■ **Extracted entries**:
***
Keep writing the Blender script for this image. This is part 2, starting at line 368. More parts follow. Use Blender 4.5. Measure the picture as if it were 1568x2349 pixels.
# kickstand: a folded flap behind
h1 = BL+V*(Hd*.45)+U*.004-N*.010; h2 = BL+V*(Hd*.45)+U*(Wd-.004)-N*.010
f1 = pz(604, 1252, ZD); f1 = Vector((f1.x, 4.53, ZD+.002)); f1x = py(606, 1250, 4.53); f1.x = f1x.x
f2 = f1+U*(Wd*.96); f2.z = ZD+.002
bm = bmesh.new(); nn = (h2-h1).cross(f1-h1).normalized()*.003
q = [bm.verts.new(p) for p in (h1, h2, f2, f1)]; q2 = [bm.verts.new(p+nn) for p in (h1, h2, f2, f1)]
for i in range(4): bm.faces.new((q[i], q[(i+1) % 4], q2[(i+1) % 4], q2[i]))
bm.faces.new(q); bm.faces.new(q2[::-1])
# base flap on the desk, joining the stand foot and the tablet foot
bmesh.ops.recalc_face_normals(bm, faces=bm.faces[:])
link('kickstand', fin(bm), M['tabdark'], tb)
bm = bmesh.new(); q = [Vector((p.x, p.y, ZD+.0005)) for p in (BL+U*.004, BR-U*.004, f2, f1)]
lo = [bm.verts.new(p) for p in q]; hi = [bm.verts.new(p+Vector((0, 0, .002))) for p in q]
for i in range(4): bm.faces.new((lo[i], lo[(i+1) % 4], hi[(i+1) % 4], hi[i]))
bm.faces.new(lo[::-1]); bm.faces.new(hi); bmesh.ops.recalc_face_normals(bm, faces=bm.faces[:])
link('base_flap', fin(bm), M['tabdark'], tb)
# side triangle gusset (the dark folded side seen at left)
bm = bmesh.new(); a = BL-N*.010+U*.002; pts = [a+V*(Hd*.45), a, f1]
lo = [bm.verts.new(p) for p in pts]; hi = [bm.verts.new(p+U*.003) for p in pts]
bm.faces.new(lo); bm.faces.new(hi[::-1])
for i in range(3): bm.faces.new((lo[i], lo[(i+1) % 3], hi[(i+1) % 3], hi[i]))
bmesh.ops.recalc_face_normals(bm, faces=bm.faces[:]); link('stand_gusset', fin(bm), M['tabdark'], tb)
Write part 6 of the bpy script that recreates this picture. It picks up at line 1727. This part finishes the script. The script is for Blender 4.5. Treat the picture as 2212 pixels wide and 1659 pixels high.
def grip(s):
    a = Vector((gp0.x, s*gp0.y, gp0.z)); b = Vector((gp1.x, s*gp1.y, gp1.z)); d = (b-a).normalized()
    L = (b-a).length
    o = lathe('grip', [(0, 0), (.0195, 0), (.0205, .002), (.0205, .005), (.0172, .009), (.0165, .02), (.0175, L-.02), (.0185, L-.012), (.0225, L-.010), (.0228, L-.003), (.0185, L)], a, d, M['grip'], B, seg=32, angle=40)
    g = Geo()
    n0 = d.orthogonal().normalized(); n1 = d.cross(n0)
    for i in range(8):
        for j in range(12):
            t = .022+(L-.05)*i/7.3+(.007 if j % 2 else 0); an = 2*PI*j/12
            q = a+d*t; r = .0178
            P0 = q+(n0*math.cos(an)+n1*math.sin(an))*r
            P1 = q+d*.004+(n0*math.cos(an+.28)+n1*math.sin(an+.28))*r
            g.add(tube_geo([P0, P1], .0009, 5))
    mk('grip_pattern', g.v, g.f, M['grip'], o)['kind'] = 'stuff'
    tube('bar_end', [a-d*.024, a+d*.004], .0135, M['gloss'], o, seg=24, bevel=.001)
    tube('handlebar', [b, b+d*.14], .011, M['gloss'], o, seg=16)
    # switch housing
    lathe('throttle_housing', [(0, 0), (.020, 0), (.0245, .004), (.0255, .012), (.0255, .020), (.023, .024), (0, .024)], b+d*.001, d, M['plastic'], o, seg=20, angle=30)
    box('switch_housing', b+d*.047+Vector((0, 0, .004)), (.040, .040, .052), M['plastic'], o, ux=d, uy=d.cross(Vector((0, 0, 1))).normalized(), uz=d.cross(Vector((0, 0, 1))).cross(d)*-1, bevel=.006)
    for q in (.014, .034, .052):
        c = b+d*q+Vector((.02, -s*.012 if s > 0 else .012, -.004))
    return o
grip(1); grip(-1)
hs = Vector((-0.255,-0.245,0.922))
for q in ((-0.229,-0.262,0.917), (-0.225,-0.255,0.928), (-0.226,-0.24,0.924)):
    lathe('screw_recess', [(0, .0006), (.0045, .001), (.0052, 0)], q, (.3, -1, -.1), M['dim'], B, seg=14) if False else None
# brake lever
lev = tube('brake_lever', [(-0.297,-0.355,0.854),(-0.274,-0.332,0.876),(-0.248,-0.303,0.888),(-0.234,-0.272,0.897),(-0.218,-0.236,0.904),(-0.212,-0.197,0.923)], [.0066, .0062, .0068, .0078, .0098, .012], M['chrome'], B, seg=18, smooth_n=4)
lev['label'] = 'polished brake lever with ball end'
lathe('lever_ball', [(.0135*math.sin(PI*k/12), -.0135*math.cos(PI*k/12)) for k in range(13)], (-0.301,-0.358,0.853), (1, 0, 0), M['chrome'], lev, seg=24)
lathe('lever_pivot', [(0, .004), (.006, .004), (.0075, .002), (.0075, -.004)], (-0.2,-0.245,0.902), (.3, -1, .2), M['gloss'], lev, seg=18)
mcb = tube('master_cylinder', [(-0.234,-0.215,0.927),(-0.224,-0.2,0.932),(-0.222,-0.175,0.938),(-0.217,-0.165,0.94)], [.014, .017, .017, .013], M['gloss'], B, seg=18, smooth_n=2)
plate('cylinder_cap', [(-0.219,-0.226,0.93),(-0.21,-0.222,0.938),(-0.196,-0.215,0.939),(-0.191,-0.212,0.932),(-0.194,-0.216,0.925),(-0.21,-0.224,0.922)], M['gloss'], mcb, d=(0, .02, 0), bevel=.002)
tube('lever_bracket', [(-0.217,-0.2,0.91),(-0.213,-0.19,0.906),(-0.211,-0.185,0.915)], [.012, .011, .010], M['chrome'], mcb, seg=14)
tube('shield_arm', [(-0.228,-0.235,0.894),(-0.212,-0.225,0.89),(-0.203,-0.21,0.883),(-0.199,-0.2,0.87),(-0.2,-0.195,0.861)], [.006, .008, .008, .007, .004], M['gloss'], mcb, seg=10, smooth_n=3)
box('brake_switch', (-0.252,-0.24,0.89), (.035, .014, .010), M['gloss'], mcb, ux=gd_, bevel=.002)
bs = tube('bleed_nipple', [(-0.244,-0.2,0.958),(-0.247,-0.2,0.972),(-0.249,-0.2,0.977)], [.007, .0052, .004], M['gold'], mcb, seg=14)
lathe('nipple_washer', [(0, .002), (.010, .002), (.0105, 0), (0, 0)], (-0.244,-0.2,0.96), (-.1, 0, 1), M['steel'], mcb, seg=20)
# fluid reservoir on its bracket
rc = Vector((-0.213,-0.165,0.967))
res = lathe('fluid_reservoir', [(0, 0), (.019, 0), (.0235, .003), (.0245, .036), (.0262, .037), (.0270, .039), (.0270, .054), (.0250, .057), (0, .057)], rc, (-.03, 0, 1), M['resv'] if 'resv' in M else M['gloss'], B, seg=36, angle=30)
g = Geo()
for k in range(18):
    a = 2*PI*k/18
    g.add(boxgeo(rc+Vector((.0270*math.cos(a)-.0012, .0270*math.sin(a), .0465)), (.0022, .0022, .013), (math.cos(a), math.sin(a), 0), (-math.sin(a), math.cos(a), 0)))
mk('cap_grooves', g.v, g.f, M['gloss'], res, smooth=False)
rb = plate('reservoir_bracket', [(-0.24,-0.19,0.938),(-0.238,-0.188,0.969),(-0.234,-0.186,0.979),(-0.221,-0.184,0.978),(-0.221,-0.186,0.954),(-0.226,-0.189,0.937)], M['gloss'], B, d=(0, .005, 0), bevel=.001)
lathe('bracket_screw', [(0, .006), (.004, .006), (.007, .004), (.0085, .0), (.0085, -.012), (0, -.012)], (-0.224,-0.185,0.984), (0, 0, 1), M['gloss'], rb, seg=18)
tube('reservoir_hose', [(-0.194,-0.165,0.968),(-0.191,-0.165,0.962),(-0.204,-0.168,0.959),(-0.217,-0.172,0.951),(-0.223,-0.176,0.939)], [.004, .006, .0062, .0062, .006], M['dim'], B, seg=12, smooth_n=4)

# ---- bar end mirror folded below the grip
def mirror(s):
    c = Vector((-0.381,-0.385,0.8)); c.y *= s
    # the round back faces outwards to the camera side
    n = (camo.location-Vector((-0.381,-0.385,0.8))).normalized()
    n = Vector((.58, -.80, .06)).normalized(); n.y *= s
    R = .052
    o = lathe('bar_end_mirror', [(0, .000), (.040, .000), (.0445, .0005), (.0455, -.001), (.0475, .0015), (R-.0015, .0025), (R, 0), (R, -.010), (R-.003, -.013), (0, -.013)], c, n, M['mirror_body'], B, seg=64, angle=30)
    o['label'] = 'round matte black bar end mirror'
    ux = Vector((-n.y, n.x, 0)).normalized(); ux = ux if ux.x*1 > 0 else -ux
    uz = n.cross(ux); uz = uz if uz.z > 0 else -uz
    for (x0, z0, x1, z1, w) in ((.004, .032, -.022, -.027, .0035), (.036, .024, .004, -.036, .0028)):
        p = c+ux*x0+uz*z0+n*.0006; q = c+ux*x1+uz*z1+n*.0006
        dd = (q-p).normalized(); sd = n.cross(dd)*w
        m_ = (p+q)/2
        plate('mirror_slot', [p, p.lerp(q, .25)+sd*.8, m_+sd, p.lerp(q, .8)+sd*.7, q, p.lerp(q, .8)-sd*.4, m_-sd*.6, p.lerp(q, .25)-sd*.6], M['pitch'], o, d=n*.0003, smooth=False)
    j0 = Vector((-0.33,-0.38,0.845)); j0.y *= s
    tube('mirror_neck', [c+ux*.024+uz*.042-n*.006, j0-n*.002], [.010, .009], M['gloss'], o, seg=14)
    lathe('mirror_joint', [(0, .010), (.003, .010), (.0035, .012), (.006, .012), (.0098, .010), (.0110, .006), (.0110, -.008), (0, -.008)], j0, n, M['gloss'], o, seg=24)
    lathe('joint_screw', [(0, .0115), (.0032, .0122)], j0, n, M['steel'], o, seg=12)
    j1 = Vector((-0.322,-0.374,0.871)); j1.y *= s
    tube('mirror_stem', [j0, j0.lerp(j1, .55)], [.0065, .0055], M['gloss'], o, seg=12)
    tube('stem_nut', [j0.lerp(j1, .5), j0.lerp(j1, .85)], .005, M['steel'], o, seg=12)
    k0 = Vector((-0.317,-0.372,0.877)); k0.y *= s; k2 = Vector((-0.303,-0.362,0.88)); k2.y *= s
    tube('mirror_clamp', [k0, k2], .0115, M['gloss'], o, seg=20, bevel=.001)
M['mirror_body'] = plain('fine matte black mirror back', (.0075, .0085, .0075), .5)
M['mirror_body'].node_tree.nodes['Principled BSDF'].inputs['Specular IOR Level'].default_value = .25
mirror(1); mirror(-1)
***
Extract, from the listing above, every line where the string "This" occurs.

Keep writing the Blender script for this image. This is part 2, starting at line 368. More parts follow. Use Blender 4.5. Measure the picture as if it were 1568x2349 pixels.
Write part 6 of the bpy script that recreates this picture. It picks up at line 1727. This part finishes the script. The script is for Blender 4.5. Treat the picture as 2212 pixels wide and 1659 pixels high.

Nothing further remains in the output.